> [Do this] Write out, word for word, every line from the first one through the line that holds "scene.camera = cam", and nothing else; skip the pictures.

> [Recorded data]
<<<<
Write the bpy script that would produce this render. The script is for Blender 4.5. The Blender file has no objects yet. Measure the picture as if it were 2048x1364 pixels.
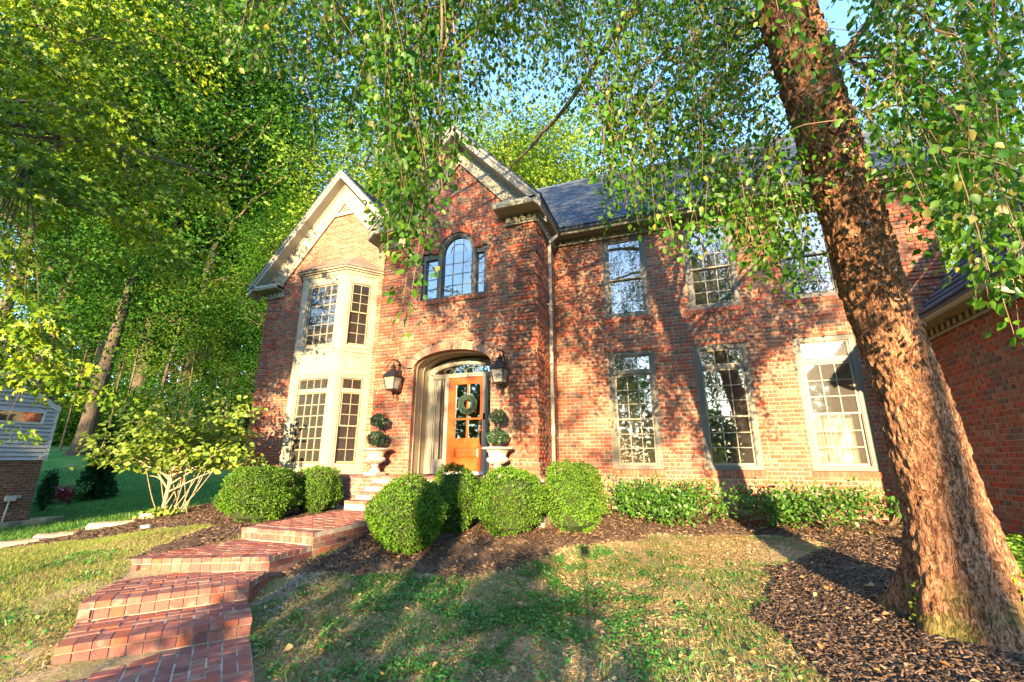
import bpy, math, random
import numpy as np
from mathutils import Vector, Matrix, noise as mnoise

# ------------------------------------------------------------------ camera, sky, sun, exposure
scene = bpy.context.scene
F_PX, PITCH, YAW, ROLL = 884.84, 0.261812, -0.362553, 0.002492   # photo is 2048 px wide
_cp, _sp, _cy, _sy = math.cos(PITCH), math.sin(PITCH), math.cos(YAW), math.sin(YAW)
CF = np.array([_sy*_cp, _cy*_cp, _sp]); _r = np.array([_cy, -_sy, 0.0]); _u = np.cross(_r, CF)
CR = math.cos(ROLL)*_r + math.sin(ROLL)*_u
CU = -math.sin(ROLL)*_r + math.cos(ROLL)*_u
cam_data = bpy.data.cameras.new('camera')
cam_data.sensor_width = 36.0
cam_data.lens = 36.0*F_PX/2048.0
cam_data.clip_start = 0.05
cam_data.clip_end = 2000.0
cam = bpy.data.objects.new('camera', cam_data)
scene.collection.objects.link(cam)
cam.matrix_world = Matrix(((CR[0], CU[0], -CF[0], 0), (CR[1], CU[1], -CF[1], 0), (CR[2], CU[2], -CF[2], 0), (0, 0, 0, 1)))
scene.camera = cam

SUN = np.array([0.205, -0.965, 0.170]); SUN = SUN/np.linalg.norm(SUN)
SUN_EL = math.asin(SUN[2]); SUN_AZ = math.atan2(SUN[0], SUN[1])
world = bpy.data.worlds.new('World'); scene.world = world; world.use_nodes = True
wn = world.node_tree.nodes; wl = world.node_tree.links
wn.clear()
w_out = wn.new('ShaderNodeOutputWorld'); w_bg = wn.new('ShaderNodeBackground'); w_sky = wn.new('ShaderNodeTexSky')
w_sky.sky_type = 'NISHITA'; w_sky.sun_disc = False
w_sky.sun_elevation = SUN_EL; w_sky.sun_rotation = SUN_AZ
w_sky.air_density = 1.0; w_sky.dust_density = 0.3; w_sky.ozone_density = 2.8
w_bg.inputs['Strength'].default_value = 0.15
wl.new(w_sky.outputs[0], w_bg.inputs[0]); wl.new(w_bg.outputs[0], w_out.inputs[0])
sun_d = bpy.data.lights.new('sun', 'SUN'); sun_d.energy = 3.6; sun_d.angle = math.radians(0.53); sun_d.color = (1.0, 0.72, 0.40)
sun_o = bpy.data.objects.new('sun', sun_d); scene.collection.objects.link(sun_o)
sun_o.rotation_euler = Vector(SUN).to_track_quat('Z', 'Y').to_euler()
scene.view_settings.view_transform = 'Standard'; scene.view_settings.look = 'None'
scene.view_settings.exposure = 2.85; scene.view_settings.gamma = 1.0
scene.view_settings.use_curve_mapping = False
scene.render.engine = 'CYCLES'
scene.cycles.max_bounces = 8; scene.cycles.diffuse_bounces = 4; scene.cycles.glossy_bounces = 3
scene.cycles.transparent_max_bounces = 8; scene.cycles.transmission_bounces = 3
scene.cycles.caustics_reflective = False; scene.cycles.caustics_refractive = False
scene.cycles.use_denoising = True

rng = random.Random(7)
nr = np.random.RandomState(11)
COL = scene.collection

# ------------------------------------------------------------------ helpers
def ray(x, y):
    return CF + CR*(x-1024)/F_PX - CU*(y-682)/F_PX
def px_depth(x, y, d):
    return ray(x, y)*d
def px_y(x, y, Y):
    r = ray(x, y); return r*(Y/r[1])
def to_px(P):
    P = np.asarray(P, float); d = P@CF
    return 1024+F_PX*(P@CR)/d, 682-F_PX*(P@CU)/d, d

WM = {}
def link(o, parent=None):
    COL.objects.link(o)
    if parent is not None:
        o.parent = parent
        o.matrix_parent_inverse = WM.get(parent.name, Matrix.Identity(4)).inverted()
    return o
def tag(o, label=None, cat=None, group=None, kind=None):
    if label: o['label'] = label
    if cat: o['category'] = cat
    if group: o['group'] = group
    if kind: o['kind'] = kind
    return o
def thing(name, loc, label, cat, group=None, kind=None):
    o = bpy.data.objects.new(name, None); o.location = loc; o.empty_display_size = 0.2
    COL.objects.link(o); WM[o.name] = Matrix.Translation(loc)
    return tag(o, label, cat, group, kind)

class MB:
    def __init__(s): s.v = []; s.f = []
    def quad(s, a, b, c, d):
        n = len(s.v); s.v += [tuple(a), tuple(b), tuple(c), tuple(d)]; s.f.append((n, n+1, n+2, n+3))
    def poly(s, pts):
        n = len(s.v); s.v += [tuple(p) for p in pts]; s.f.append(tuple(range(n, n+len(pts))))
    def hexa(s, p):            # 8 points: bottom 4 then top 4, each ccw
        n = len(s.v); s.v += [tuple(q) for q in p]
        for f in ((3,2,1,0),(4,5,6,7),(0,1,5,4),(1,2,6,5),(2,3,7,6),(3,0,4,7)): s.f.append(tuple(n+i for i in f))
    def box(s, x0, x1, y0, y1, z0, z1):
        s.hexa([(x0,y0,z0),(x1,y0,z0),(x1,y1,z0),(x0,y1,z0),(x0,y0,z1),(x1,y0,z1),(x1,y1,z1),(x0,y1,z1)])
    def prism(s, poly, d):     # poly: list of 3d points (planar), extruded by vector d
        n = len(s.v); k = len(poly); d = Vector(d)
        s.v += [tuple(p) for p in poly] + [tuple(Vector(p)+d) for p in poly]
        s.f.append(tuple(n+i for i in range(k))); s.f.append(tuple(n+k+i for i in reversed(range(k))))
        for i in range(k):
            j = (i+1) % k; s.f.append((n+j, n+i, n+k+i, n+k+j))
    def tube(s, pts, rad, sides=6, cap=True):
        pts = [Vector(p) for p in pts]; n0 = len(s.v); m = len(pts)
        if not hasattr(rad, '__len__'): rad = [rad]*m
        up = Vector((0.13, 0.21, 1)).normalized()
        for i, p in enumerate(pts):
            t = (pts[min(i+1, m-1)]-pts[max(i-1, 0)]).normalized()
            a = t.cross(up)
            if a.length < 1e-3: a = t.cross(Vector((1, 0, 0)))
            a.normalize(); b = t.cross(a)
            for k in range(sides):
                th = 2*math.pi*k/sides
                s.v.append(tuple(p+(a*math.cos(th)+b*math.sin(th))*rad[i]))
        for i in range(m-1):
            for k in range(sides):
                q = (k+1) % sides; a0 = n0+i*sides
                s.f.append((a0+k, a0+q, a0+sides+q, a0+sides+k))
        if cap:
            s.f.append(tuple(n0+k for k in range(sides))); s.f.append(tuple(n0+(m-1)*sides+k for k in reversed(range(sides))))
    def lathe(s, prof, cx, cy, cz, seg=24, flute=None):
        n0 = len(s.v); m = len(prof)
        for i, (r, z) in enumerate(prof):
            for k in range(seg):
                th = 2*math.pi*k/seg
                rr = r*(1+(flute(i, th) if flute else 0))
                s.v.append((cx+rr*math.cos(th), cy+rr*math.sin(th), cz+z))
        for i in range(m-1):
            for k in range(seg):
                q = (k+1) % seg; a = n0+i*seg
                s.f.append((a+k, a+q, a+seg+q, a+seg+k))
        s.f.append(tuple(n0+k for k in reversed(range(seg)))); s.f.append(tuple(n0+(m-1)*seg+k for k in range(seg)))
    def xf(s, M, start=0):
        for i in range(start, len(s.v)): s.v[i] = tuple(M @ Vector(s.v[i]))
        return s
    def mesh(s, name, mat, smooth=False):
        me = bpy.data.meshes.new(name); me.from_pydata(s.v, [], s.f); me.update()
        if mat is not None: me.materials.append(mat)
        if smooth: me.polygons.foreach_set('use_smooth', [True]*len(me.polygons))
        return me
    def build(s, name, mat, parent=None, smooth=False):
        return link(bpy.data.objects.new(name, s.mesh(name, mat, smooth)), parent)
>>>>
> [Final answer]
Write the bpy script that would produce this render. The script is for Blender 4.5. The Blender file has no objects yet. Measure the picture as if it were 2048x1364 pixels.
import bpy, math, random
import numpy as np
from mathutils import Vector, Matrix, noise as mnoise

# ------------------------------------------------------------------ camera, sky, sun, exposure
scene = bpy.context.scene
F_PX, PITCH, YAW, ROLL = 884.84, 0.261812, -0.362553, 0.002492   # photo is 2048 px wide
_cp, _sp, _cy, _sy = math.cos(PITCH), math.sin(PITCH), math.cos(YAW), math.sin(YAW)
CF = np.array([_sy*_cp, _cy*_cp, _sp]); _r = np.array([_cy, -_sy, 0.0]); _u = np.cross(_r, CF)
CR = math.cos(ROLL)*_r + math.sin(ROLL)*_u
CU = -math.sin(ROLL)*_r + math.cos(ROLL)*_u
cam_data = bpy.data.cameras.new('camera')
cam_data.sensor_width = 36.0
cam_data.lens = 36.0*F_PX/2048.0
cam_data.clip_start = 0.05
cam_data.clip_end = 2000.0
cam = bpy.data.objects.new('camera', cam_data)
scene.collection.objects.link(cam)
cam.matrix_world = Matrix(((CR[0], CU[0], -CF[0], 0), (CR[1], CU[1], -CF[1], 0), (CR[2], CU[2], -CF[2], 0), (0, 0, 0, 1)))
scene.camera = cam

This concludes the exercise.